◆ The request: Begin with the first line below and retype each line exactly through the line containing "w(1784, 198, .6)]])". Any pictures are to be left out.
══ Stored data
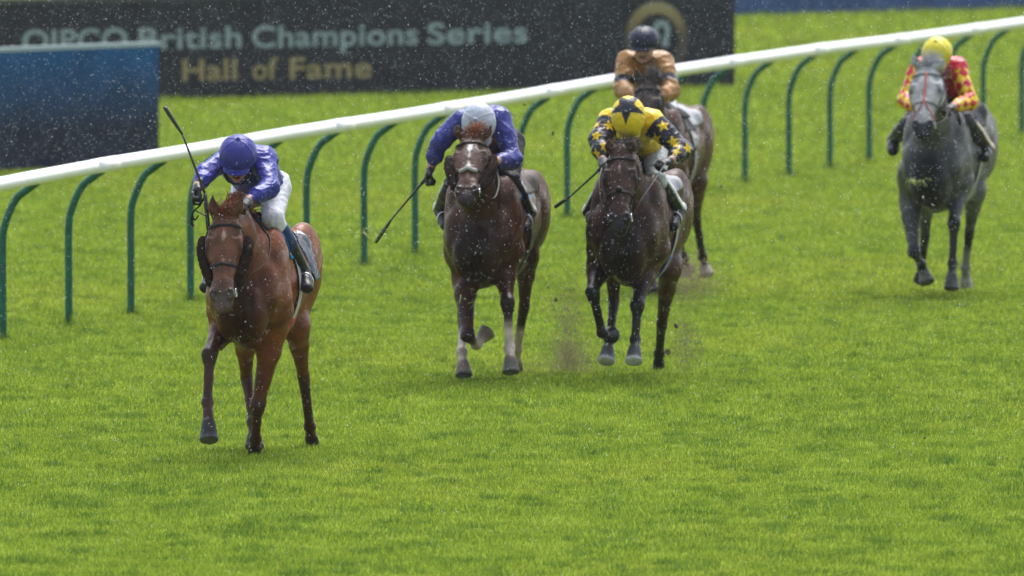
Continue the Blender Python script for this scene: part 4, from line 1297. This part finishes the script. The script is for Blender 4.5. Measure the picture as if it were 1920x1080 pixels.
J5 = build_jockey('jockey in red silks with yellow diamonds on the sleeves and a yellow cap', f5, dict(
    helmet=w(1757, 101, .44), beta=36, hyaw=0,
    sh_l=w(1795, 126, .18), sh_r=w(1724, 126, .20), el_l=w(1819, 192, .34), wr_l=w(1786, 200, .60), el_r=w(1697, 188, .38), wr_r=w(1722, 203, .62),
    hip_l=w(1800, 172, -.26), hip_r=w(1750, 172, -.26), kn_l=w(1810, 226, .10), kn_r=w(1702, 236, .10), an_l=w(1850, 278, -.26), toe_l=w(1846, 296, -.12), an_r=w(1676, 262, -.26), toe_r=w(1674, 284, -.12)),
    dict(jacket=diamonds, cap=cap_plain((.60, .52, .03)), breeches=(.04, .04, .045), boot=(.016, .016, .018), gaiter=(.62, .50, .38), seed=15))
make_reins(H5, [[H5['H'](.5, .08, -.08), w(1770, 225, .95), w(1780, 204, .66)], [H5['H'](.5, -.08, -.08), w(1712, 222, .95), w(1722, 206, .66)],
                [w(1776, 196, .62), w(1790, 212, .55), w(1800, 235, .45), w(1797, 215, .5), w(1784, 198, .6)]])

# ================================================================== running rail
def build_rail():
    bases = POST_BASES
    rx = [-520, -250, 0, 100, 200, 400, 560, 740, 940, 1150, 1380, 1540, 1700, 1850, 1920, 2110]
    ry = [442, 392, 346, 326, 308, 276, 247, 220, 187, 150, 115, 92, 73, 52, 42, 14]
    G = [ground(*b) for b in bases]
    dirv = G[-1] - G[0]; dirv[2] = 0; dirv /= np.linalg.norm(dirv)
    perp = np.array([dirv[1], -dirv[0], 0])
    root = empty('running_rail', Vector(G[0]), 0)
    tag(root, 'white plastic running rail on curved dark green posts beside the turf', 'rail')
    pts = []
    r_ = np.random.default_rng(2)
    for i, g in enumerate(G):
        top = g + perp * .27
        # height of the rail above this post, read from where it passes
        px = 960 + F_PX * ((top - C0) @ CR) / ((top - C0) @ CF)
        py = np.interp(px, rx, ry)
        T = at_y(px, py, top[1])
        z = float(np.clip(T[2], 1.08, 1.24))
        pts.append(np.array([top[0], top[1], z]))
        zz = z - .055
        c = spline([g + [0, 0, -.05], g + [0, 0, .35], g + [0, 0, zz - .42], g + perp * .025 + [0, 0, zz - .27], g + perp * .10 + [0, 0, zz - .11], g + perp * .19 + [0, 0, zz - .035], g + perp * .265 + [0, 0, zz + .02]], 26)
        c[1:, :2] += r_.normal(0, .004, 2)
        MB().sweep(c, .0285, sides=14).build('post', M['post'], root, offset=G[0])
    P = []
    for i in range(len(pts) - 1):
        for t in np.linspace(0, 1, 6, endpoint=False): P.append(pts[i] * (1 - t) + pts[i + 1] * t)
    P = np.array(P)
    k = np.array([.25, .5, .25])
    for _ in range(3): P[1:-1] = (P[:-2] + 2 * P[1:-1] + P[2:]) / 4
    MB().sweep(P, .053, sides=20).build('rail', M['rail'], root, offset=G[0])
    for i in range(1, len(pts) - 1, 2):
        j = i * 6
        MB().sweep(P[j - 1:j + 2] * np.array([1, 1, 1]) , .0555, sides=20).build('rail_sleeve', M['rail'], root, offset=G[0])
build_rail()

# ================================================================== advertising boards
def board_mat(name, fn):
    m_ = bpy.data.materials.new(name); m_.use_nodes = True
    fn(m_.node_tree, m_.node_tree.nodes['Principled BSDF']); return m_

def printed(col_a, col_b, z0, z1, rough=.5):
    def fn(nt, b):
        N, L = nt.nodes, nt.links
        tc = N.new('ShaderNodeTexCoord'); sp_ = N.new('ShaderNodeSeparateXYZ'); L.new(tc.outputs['Object'], sp_.inputs[0])
        mr = N.new('ShaderNodeMapRange'); mr.inputs[1].default_value = z0; mr.inputs[2].default_value = z1; L.new(sp_.outputs['Z'], mr.inputs[0])
        mx = N.new('ShaderNodeMix'); mx.data_type = 'RGBA'; L.new(mr.outputs[0], mx.inputs[0])
        mx.inputs[6].default_value = (*col_a, 1); mx.inputs[7].default_value = (*col_b, 1)
        no = N.new('ShaderNodeTexNoise'); no.inputs['Scale'].default_value = 2.5; no.inputs['Detail'].default_value = 6; L.new(tc.outputs['Object'], no.inputs['Vector'])
        m2 = N.new('ShaderNodeMapRange'); m2.inputs[1].default_value = .3; m2.inputs[2].default_value = .7; m2.inputs[3].default_value = .8; m2.inputs[4].default_value = 1.2; L.new(no.outputs[0], m2.inputs[0])
        mm = N.new('ShaderNodeMix'); mm.data_type = 'RGBA'; mm.blend_type = 'MULTIPLY'; mm.inputs[0].default_value = 1
        L.new(mx.outputs[2], mm.inputs[6]); L.new(m2.outputs[0], mm.inputs[7]); L.new(mm.outputs[2], b.inputs['Base Color'])
        b.inputs['Roughness'].default_value = .8; b.inputs['Specular IOR Level'].default_value = .1
    return fn

def box(x0, x1, y0, y1, z0, z1):
    V = [(x, y, z) for x in (x0, x1) for y in (y0, y1) for z in (z0, z1)]
    F = [(0, 1, 3, 2), (4, 6, 7, 5), (0, 4, 5, 1), (2, 3, 7, 6), (0, 2, 6, 4), (1, 5, 7, 3)]
    return V, F

def make_board(a, b, height, m_panel, m_frame, label, thick=.06):
    A, B = ground(*a), ground(*b)
    d = B - A; L_ = np.linalg.norm(d); rz = math.atan2(d[1], d[0])
    root = empty('advertising_board', Vector(A), rz)
    tag(root, label, 'sign')
    mb = MB(); V, F = box(0, L_, 0, thick, .0, height); mb.add(V, F)
    mb.build('panel', m_panel, root, smooth=False)
    mb = MB()
    mb.add(*box(-.02, L_ + .02, -.012, thick + .012, height + .001, height + .045))
    mb.build('top_frame', m_frame, root, smooth=False)
    mb = MB(); n = max(2, int(L_ / 2.4))
    for i in range(n + 1):
        x = .1 + (L_ - .2) * i / n
        V = [(x - .03, thick + .002, height * .9), (x + .03, thick + .002, height * .9), (x - .03, thick + .7, 0), (x + .03, thick + .7, 0), (x - .03, thick + .06, height * .9), (x + .03, thick + .06, height * .9), (x - .03, thick + .78, 0), (x + .03, thick + .78, 0)]
        mb.add(V, [(0, 1, 3, 2), (4, 6, 7, 5), (0, 4, 5, 1), (2, 3, 7, 6), (0, 2, 6, 4), (1, 5, 7, 3)])
    mb.build('rear_struts', m_frame, root, smooth=False)
    return root, A, d / L_, L_

def text_part(root, name, body, x, z, size, m_, x_scale=1.0, width=None, bold=.006):
    cu = bpy.data.curves.new('t', 'FONT'); cu.body = body; cu.size = size; cu.extrude = .002; cu.offset = bold; cu.space_character = 1.05
    o = bpy.data.objects.new('t', cu); COL.objects.link(o)
    dg = bpy.context.evaluated_depsgraph_get()
    me = bpy.data.meshes.new_from_object(o.evaluated_get(dg))
    bpy.data.objects.remove(o, do_unlink=True)
    n = len(me.vertices); co = np.empty(n * 3, np.float32); me.vertices.foreach_get('co', co); co = co.reshape(-1, 3)
    x0, x1 = co[:, 0].min(), co[:, 0].max()
    sx = width / (x1 - x0) if width else x_scale
    new = np.stack([x + (co[:, 0] - x0) * sx, -.006 - co[:, 2], z + co[:, 1]], 1)
    me.vertices.foreach_set('co', new.astype(np.float32).ravel()); me.update()
    me.materials.clear(); me.materials.append(m_)
    ob = bpy.data.objects.new(name, me); COL.objects.link(ob); ob.parent = root
    return ob

frame_dark = mat('dark_board_frame', (.05, .055, .055), rough=.5)
frame_pale = mat('pale_board_frame', (.30, .38, .42), rough=.4)
dark_panel = board_mat('charcoal_print', printed((.036, .037, .041), (.036, .038, .044), 0, 1))
b1, A1, d1, L_1 = make_board((-420, 203), (1378, 160), 1.06, dark_panel, frame_dark, 'long dark advertising board with pale and gold lettering behind the rail')
def along(px, py):
    """distance along the dark board and height of the point seen at a pixel"""
    dd = ray(px, py); n = np.array([-d1[1], d1[0], 0])
    t = ((A1 - C0) @ n) / (dd @ n); P = C0 + dd * t
    return float((P - A1) @ d1), float(P[2])
ink_pale = mat('pale_teal_ink', (.24, .31, .33), rough=.5, var=.1, vscale=5)
ink_gold = mat('gold_ink', (.29, .225, .09), rough=.5, var=.1, vscale=5)
for wd, xa, xb in (('QIPCO', 42, 238), ('British', 260, 452), ('Champions', 472, 783), ('Series', 801, 988)):
    x0, _ = along(xa, 88); x1, _ = along(xb, 88)
    text_part(b1, 'lettering', wd, x0, along((xa + xb) / 2, 97 - (xa + xb) / 2 * .0185)[1], .325, ink_pale, width=x1 - x0)
for wd, xa, xb in (('Hall', 342, 443), ('of', 473, 519), ('Fame', 543, 696)):
    x0, _ = along(xa, 148); x1, _ = along(xb, 148)
    text_part(b1, 'lettering', wd, x0, along((xa + xb) / 2, 157 - (xa + xb) / 2 * .0175)[1], .325, ink_gold, width=x1 - x0)
# round emblem: a shaded ring with a pale ring inside
ex, ez = along(1230, 78)
def ring_mesh(r0, r1, a0=0, a1=360, n=60, y=-.006, cx=ex, cz=ez):
    V, F = [], []
    for i in range(n + 1):
        a = math.radians(a0 + (a1 - a0) * i / n)
        for r_ in (r0, r1):
            for yy in (y, y + .004): V.append((cx + r_ * math.cos(a), yy, cz + r_ * math.sin(a)))
    for i in range(n):
        a = i * 4; F += [(a, a + 2, a + 6, a + 4), (a + 1, a + 5, a + 7, a + 3), (a, a + 4, a + 5, a + 1), (a + 2, a + 3, a + 7, a + 6)]
    return V, F
def ring_ink(nt, b):
    N, L = nt.nodes, nt.links
    tc = N.new('ShaderNodeTexCoord'); s_ = N.new('ShaderNodeSeparateXYZ'); L.new(tc.outputs['Object'], s_.inputs[0])
    r_ = N.new('ShaderNodeValToRGB'); r_.color_ramp.elements[0].position = 0; r_.color_ramp.elements[0].color = (.045, .034, .034, 1)
    e = r_.color_ramp.elements.new(.55); e.color = (.065, .045, .034, 1)
    e = r_.color_ramp.elements.new(.78); e.color = (.20, .15, .05, 1)
    r_.color_ramp.elements[-1].position = 1; r_.color_ramp.elements[-1].color = (.30, .25, .12, 1)
    mr = N.new('ShaderNodeMapRange'); mr.inputs[1].default_value = ez - .42; mr.inputs[2].default_value = ez + .42; L.new(s_.outputs['Z'], mr.inputs[0]); L.new(mr.outputs[0], r_.inputs[0])
    L.new(r_.outputs[0], b.inputs['Base Color']); b.inputs['Roughness'].default_value = .5
ring_m = board_mat('emblem_ring_ink', ring_ink)
MB().add(*ring_mesh(.31, .44)).build('emblem_ring', ring_m, b1, smooth=False)
ix, iz = along(1240, 58)
MB().add(*ring_mesh(.055, .12, -60, 250, cx=ix, cz=iz)).add(*ring_mesh(.0, .05, cx=ix + .05, cz=iz - .13, y=-.009)).build('emblem_figure', ink_pale, b1, smooth=False)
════
◆ Answer for this exercise:
Continue the Blender Python script for this scene: part 4, from line 1297. This part finishes the script. The script is for Blender 4.5. Measure the picture as if it were 1920x1080 pixels.
J5 = build_jockey('jockey in red silks with yellow diamonds on the sleeves and a yellow cap', f5, dict(
    helmet=w(1757, 101, .44), beta=36, hyaw=0,
    sh_l=w(1795, 126, .18), sh_r=w(1724, 126, .20), el_l=w(1819, 192, .34), wr_l=w(1786, 200, .60), el_r=w(1697, 188, .38), wr_r=w(1722, 203, .62),
    hip_l=w(1800, 172, -.26), hip_r=w(1750, 172, -.26), kn_l=w(1810, 226, .10), kn_r=w(1702, 236, .10), an_l=w(1850, 278, -.26), toe_l=w(1846, 296, -.12), an_r=w(1676, 262, -.26), toe_r=w(1674, 284, -.12)),
    dict(jacket=diamonds, cap=cap_plain((.60, .52, .03)), breeches=(.04, .04, .045), boot=(.016, .016, .018), gaiter=(.62, .50, .38), seed=15))
make_reins(H5, [[H5['H'](.5, .08, -.08), w(1770, 225, .95), w(1780, 204, .66)], [H5['H'](.5, -.08, -.08), w(1712, 222, .95), w(1722, 206, .66)],
                [w(1776, 196, .62), w(1790, 212, .55), w(1800, 235, .45), w(1797, 215, .5), w(1784, 198, .6)]])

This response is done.